Output exactly the lines that run from the line with "Keep writing the" to the end of the material, both ends included, and no other lines.

*****

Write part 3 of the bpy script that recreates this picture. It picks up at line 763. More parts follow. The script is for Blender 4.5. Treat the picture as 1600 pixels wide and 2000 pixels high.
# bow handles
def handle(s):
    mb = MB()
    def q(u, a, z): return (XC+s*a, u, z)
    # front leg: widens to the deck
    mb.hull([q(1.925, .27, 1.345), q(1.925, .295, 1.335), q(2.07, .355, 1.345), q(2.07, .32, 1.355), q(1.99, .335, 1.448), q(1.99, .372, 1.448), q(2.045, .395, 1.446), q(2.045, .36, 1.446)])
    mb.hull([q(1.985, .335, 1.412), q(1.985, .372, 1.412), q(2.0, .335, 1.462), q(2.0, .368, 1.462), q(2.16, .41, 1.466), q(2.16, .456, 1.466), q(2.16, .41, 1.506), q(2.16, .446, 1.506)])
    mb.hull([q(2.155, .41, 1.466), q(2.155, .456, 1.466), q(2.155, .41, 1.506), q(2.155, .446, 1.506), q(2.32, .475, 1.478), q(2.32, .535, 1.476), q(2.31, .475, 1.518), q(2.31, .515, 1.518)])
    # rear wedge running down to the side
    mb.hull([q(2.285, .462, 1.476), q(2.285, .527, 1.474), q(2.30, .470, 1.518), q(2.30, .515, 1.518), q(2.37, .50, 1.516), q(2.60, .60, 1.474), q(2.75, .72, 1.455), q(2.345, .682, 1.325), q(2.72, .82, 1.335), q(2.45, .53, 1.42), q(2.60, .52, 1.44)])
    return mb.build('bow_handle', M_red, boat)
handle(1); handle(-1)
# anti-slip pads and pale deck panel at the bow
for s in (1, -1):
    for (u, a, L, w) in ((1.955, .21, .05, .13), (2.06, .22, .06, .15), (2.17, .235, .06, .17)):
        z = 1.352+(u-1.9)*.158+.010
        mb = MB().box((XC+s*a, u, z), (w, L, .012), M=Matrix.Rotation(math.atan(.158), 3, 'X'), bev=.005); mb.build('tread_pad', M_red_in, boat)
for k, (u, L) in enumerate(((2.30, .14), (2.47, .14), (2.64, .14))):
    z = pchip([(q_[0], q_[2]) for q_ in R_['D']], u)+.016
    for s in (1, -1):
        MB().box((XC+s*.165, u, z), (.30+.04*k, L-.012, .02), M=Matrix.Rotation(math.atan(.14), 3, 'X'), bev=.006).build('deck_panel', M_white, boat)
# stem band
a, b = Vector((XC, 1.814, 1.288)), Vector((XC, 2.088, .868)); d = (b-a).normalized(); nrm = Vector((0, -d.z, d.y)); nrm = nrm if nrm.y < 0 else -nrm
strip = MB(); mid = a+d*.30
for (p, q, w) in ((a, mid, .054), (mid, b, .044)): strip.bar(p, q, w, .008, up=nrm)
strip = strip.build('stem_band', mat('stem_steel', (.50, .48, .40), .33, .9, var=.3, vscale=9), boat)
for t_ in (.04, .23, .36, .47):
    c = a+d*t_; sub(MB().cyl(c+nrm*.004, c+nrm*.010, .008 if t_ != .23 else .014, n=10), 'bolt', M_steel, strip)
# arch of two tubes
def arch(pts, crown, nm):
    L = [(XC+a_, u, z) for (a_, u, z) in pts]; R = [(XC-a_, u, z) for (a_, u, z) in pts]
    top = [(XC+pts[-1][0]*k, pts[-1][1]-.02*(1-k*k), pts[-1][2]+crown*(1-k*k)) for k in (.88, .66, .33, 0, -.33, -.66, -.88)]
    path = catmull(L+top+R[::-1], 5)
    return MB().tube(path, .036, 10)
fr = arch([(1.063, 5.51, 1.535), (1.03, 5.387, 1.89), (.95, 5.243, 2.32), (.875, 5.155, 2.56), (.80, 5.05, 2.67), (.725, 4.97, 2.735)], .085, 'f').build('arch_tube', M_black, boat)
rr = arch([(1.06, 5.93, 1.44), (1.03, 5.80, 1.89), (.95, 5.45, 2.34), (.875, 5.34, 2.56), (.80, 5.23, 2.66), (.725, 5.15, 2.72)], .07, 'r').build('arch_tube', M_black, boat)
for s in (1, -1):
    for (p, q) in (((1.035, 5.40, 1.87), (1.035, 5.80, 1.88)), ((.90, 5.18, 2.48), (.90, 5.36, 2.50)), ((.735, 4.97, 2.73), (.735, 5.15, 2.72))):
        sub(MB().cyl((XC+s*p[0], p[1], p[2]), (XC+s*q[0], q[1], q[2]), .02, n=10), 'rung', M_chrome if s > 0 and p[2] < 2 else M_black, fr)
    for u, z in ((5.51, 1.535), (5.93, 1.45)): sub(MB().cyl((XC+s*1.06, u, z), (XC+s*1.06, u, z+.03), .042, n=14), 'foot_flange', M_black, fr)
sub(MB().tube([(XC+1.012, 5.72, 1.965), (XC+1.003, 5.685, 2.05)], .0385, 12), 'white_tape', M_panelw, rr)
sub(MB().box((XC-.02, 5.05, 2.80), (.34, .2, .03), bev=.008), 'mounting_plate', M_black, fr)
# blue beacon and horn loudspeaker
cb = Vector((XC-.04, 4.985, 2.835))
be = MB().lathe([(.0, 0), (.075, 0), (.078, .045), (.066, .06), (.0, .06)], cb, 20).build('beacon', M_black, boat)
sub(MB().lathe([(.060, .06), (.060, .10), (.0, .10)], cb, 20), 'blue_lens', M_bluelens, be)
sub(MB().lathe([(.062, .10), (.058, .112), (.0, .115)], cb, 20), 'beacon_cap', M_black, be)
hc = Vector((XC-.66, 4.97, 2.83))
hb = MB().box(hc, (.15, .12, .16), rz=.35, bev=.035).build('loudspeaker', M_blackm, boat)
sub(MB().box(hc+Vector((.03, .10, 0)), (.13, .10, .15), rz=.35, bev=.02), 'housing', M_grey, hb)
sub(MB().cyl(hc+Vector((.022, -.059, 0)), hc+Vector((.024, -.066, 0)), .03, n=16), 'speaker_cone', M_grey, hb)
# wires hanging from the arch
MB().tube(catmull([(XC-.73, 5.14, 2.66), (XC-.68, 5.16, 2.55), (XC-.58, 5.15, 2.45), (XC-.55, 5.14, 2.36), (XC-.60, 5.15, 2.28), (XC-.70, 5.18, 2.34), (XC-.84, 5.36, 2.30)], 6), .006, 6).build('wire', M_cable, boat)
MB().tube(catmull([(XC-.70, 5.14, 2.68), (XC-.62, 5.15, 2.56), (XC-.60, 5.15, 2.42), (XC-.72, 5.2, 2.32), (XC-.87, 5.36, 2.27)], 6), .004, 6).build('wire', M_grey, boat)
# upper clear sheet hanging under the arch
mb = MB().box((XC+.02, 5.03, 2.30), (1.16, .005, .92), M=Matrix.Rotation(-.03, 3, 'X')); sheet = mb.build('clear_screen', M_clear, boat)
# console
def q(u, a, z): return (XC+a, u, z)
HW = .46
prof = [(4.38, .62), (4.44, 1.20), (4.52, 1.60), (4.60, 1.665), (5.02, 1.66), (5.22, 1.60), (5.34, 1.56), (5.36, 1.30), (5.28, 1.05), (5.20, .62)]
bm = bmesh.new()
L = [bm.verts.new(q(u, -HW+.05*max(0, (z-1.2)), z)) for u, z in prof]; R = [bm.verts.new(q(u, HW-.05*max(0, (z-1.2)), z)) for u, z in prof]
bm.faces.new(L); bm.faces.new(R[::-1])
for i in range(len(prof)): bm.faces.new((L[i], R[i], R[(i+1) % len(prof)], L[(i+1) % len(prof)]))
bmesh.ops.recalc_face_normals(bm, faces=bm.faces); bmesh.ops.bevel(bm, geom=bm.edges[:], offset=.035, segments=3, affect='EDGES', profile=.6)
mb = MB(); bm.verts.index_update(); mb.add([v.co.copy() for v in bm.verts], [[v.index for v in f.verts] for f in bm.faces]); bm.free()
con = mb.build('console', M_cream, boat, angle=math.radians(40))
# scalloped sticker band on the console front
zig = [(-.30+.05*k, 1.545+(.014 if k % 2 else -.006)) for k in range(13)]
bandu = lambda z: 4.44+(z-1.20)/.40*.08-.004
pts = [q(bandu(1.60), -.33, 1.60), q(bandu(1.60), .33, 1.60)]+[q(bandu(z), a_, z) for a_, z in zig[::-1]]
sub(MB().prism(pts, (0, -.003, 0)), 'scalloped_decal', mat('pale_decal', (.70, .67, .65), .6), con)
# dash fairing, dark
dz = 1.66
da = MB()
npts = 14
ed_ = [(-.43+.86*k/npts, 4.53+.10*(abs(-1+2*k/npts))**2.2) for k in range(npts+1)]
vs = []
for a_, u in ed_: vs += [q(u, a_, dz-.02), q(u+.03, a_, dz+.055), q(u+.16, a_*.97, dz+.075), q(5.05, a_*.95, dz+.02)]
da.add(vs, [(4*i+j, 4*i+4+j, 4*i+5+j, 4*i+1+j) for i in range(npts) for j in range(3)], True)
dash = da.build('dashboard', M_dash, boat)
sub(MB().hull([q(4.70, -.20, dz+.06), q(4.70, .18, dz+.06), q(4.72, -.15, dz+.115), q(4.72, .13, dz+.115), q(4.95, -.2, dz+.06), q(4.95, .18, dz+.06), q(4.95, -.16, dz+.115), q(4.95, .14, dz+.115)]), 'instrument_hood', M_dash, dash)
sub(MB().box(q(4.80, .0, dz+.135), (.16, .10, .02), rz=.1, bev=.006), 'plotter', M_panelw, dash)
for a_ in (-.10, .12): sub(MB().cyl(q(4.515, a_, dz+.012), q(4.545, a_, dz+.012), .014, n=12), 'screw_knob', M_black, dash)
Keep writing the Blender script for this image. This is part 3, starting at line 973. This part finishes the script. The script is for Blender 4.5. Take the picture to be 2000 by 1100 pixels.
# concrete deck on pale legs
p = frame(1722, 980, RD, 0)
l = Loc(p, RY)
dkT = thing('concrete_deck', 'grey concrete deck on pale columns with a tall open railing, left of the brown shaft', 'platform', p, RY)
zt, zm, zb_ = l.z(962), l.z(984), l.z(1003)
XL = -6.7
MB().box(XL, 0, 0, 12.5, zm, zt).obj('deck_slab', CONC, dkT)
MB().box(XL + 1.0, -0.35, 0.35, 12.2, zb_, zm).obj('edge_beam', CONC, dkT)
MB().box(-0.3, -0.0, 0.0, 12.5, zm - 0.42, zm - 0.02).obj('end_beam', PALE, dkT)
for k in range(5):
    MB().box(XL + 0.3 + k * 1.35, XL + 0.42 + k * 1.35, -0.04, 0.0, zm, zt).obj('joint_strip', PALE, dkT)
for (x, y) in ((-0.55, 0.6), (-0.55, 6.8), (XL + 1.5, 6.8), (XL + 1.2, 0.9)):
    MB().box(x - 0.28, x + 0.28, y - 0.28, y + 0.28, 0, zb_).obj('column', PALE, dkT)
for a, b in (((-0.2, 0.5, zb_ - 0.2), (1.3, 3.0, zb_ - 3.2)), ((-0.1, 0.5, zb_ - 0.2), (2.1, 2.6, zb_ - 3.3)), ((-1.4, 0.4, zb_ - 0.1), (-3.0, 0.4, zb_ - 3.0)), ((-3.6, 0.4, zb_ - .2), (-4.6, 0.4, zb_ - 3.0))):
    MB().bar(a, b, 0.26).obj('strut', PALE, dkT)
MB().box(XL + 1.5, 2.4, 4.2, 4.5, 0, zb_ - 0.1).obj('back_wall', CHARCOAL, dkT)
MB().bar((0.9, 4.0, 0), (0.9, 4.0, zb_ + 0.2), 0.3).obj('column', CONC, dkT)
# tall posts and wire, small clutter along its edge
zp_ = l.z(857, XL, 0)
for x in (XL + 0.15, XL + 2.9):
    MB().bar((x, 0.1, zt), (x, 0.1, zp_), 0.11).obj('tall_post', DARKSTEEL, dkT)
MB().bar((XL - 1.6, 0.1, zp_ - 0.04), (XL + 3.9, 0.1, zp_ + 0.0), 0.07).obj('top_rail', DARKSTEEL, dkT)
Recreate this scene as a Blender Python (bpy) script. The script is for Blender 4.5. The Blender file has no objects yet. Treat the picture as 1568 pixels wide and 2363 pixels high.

*****

Finished exercise =
Keep writing the Blender script for this image. This is part 3, starting at line 973. This part finishes the script. The script is for Blender 4.5. Take the picture to be 2000 by 1100 pixels.
# concrete deck on pale legs
p = frame(1722, 980, RD, 0)
l = Loc(p, RY)
dkT = thing('concrete_deck', 'grey concrete deck on pale columns with a tall open railing, left of the brown shaft', 'platform', p, RY)
zt, zm, zb_ = l.z(962), l.z(984), l.z(1003)
XL = -6.7
MB().box(XL, 0, 0, 12.5, zm, zt).obj('deck_slab', CONC, dkT)
MB().box(XL + 1.0, -0.35, 0.35, 12.2, zb_, zm).obj('edge_beam', CONC, dkT)
MB().box(-0.3, -0.0, 0.0, 12.5, zm - 0.42, zm - 0.02).obj('end_beam', PALE, dkT)
for k in range(5):
    MB().box(XL + 0.3 + k * 1.35, XL + 0.42 + k * 1.35, -0.04, 0.0, zm, zt).obj('joint_strip', PALE, dkT)
for (x, y) in ((-0.55, 0.6), (-0.55, 6.8), (XL + 1.5, 6.8), (XL + 1.2, 0.9)):
    MB().box(x - 0.28, x + 0.28, y - 0.28, y + 0.28, 0, zb_).obj('column', PALE, dkT)
for a, b in (((-0.2, 0.5, zb_ - 0.2), (1.3, 3.0, zb_ - 3.2)), ((-0.1, 0.5, zb_ - 0.2), (2.1, 2.6, zb_ - 3.3)), ((-1.4, 0.4, zb_ - 0.1), (-3.0, 0.4, zb_ - 3.0)), ((-3.6, 0.4, zb_ - .2), (-4.6, 0.4, zb_ - 3.0))):
    MB().bar(a, b, 0.26).obj('strut', PALE, dkT)
MB().box(XL + 1.5, 2.4, 4.2, 4.5, 0, zb_ - 0.1).obj('back_wall', CHARCOAL, dkT)
MB().bar((0.9, 4.0, 0), (0.9, 4.0, zb_ + 0.2), 0.3).obj('column', CONC, dkT)
# tall posts and wire, small clutter along its edge
zp_ = l.z(857, XL, 0)
for x in (XL + 0.15, XL + 2.9):
    MB().bar((x, 0.1, zt), (x, 0.1, zp_), 0.11).obj('tall_post', DARKSTEEL, dkT)
MB().bar((XL - 1.6, 0.1, zp_ - 0.04), (XL + 3.9, 0.1, zp_ + 0.0), 0.07).obj('top_rail', DARKSTEEL, dkT)
Recreate this scene as a Blender Python (bpy) script. The script is for Blender 4.5. The Blender file has no objects yet. Treat the picture as 1568 pixels wide and 2363 pixels high.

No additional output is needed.